Which it wasn’t, because even in HER life it doesn’t exist.

Thanks to the parade of perfection on and offline, to the culture of doing-it-all without missing a beat, to the perception that everyone else has their ducks in a row (and they’re coiffed and happily marching along)… we’ve managed to convince ourselves that balance is a thing and that we can obtain and sustain it. 

And I just don’t think that’s true.

It seems to me that if we’re doing one thing well, logically another thing is not being done well. And maybe that’s the actual kind of balance that’s maintain-able. But what isn’t is continually thinking that work/life will balance happily. I just don’t think they always can. Especially for those of us with a work schedule and young kiddos.

The laundry will always pile up. Same with the dishes and the guilts and the “in a minute”s. We will never be caught up. And this bugs me. Like, to-the-core bothers me. I have this picture in my head of one evening, looking around the house and at my to-do list and sighing happily and nodding as I think, “I’m going to read a book because there’s nothing left to accomplish!” And then reading in bed with a hot cup of tea until I drowsily switch off the lamp.

Nope. Not gonna happen. Like ever.

Because I have a job. Because I have three kids who make messes and I let them. Because words roll their way through my brain and heart and I can’t catch them fast enough. Because I love all of the above, and if I focus solely on one thing allllll the others suffer. Maybe not a lot, but always a little.

Because nothing good is ever finished. There is and will always be more to clean, more to schedule, more to promote, more to wrap up, more ideas and goals and problems. BUT we can rest in the midst of the undone, and know that the process is fulfilling in and of itself.

So while balance may be a myth, grace is very real and available in spades.

Grace for when our very best falls short.
Grace for when we fall into the trap of comparison.
Grace for the days we’d rather be with our kids.
Grace for the days we’d rather be at work.
Grace for using a too-small diaper because we ran out again.
Grace for the weeks that go by without bathing our kids – or ourselves.
Grace for our ‘meals’ being comprised of scraps off our kids plates, or treats smuggle-eaten behind the pantry door.
Grace for the friends who don’t reply to our text, and for when we’re that friend.

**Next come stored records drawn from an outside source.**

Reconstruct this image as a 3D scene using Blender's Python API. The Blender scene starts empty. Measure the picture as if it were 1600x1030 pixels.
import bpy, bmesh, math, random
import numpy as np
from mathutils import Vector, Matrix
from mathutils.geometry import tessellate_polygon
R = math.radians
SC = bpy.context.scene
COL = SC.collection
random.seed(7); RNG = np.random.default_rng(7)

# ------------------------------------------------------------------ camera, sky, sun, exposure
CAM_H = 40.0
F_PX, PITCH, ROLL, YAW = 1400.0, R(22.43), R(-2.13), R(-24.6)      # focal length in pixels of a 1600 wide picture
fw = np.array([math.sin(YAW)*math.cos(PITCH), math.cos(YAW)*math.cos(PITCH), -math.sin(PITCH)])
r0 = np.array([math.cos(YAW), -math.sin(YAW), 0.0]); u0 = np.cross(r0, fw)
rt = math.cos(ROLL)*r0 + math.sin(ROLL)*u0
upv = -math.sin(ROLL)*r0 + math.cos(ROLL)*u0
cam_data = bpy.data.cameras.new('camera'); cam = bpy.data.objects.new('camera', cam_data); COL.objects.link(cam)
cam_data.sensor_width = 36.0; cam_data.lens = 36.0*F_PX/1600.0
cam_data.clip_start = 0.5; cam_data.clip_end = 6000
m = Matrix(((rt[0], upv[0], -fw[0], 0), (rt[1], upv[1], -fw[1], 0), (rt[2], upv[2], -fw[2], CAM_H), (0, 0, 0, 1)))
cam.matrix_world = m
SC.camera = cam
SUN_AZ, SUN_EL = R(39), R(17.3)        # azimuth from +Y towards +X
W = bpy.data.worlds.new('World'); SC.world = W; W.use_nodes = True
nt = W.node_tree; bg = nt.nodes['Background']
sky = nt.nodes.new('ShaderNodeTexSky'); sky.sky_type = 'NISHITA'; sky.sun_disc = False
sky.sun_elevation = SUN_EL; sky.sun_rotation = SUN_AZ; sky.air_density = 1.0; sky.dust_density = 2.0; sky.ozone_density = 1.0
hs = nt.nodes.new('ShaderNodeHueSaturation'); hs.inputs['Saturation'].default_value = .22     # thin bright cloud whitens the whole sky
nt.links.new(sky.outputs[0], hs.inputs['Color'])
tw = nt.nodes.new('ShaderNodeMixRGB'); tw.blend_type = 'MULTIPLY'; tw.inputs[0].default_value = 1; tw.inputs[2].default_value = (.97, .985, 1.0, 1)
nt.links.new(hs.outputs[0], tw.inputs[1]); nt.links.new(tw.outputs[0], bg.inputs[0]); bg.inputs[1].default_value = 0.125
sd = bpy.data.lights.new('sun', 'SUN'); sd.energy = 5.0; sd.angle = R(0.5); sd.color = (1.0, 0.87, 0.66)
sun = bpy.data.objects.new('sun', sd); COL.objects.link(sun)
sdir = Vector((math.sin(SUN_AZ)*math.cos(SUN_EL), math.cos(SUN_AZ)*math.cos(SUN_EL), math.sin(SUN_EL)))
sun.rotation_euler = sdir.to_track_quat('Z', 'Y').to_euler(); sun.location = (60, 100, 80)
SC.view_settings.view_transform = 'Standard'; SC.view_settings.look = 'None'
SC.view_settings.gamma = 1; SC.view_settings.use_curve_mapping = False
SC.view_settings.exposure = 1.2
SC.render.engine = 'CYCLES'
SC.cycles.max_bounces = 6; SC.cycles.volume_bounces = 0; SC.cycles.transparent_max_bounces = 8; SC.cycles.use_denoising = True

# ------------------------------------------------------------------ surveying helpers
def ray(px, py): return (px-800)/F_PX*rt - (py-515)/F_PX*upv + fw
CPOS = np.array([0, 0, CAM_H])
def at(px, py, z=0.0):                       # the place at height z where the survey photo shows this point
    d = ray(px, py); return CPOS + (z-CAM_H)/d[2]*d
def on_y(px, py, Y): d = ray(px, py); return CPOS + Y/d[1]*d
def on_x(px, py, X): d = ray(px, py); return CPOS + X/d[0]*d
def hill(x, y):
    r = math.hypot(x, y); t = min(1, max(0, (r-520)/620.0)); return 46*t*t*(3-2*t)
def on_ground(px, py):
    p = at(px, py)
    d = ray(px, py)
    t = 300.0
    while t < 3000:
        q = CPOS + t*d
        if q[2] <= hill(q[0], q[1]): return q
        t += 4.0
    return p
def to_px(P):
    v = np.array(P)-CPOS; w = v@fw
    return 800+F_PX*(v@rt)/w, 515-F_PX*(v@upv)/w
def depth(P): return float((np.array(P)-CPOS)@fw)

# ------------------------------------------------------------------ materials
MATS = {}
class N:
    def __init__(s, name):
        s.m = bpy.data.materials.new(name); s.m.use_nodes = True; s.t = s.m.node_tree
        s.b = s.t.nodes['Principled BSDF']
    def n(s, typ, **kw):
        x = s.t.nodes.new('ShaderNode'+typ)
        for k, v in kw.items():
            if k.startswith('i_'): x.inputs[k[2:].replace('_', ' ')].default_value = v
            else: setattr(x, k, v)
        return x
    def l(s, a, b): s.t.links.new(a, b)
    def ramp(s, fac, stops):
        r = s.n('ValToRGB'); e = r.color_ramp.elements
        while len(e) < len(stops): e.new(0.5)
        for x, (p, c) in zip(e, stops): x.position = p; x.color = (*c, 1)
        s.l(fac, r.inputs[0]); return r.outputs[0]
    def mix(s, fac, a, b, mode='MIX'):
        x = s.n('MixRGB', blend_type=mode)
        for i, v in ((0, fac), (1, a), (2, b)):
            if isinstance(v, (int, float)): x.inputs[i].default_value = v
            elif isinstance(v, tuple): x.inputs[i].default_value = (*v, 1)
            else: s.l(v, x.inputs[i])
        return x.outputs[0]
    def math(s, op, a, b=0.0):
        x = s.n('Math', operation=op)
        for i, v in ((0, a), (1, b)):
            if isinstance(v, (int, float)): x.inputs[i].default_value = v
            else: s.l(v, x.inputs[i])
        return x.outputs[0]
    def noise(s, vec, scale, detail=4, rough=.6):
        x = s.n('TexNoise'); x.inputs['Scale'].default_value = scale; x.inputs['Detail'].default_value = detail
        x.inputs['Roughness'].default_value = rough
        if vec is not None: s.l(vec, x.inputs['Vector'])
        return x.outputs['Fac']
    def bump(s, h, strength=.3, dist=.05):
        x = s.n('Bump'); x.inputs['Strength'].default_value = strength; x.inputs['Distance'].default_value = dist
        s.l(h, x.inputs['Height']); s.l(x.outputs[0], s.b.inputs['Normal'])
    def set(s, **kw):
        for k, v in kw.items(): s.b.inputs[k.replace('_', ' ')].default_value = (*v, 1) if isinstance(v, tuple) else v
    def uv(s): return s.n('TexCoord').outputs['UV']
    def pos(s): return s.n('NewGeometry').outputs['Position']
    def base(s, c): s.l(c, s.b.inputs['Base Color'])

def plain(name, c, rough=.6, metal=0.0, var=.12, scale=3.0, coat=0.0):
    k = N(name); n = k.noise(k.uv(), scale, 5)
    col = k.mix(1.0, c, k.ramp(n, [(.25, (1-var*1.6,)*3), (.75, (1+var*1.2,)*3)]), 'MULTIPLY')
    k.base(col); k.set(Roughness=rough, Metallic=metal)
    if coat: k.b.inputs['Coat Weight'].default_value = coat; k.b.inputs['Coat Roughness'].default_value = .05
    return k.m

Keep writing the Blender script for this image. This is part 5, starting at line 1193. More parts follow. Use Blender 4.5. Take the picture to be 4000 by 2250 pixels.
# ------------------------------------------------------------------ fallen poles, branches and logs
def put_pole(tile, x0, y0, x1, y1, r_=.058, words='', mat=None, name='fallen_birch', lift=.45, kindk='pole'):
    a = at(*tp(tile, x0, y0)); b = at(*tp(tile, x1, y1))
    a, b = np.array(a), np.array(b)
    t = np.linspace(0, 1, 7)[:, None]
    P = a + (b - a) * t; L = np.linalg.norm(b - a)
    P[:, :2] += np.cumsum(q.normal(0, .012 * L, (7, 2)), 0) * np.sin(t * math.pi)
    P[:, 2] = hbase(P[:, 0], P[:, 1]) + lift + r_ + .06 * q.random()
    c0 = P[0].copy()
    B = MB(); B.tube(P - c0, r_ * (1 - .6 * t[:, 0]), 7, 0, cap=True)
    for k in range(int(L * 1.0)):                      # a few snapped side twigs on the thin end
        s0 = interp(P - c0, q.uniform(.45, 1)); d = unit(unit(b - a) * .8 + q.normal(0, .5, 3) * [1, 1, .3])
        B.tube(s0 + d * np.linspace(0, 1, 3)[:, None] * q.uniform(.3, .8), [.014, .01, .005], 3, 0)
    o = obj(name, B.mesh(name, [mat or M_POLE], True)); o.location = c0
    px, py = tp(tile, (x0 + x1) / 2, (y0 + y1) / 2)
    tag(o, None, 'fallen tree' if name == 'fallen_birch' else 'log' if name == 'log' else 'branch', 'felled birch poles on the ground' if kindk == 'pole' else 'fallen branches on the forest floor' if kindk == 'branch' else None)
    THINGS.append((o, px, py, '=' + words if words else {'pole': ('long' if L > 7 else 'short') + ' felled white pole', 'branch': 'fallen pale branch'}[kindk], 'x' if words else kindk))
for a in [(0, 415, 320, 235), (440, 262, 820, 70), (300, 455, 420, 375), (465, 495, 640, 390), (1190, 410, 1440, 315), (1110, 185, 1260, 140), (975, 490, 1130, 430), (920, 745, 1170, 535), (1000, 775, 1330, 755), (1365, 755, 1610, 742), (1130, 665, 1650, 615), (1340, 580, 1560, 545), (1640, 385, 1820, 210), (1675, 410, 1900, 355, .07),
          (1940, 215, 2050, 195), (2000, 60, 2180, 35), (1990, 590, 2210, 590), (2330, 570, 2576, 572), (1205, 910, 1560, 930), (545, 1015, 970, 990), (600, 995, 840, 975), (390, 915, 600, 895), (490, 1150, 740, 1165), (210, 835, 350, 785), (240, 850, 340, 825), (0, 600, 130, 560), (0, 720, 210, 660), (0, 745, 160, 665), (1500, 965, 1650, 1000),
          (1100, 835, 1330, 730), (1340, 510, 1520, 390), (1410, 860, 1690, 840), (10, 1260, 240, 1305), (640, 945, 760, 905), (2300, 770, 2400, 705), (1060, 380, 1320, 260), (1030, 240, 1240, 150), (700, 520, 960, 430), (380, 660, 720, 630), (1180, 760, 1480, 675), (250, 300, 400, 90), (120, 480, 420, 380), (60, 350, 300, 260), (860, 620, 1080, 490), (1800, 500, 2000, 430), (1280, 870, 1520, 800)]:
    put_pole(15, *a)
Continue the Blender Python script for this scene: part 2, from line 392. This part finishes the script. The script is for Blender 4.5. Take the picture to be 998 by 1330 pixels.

Grace for days, people – grace for eternity. There’s a good chance we will never EVER live out that scene in my brain where I roll over to go to sleep, satisfied smile on my face because that to-do list is done. But every day we have the chance to live out our far better reality of laying our head down, a grin playing on our lips because we gave it a go and God was there and tomorrow, we get to do it again.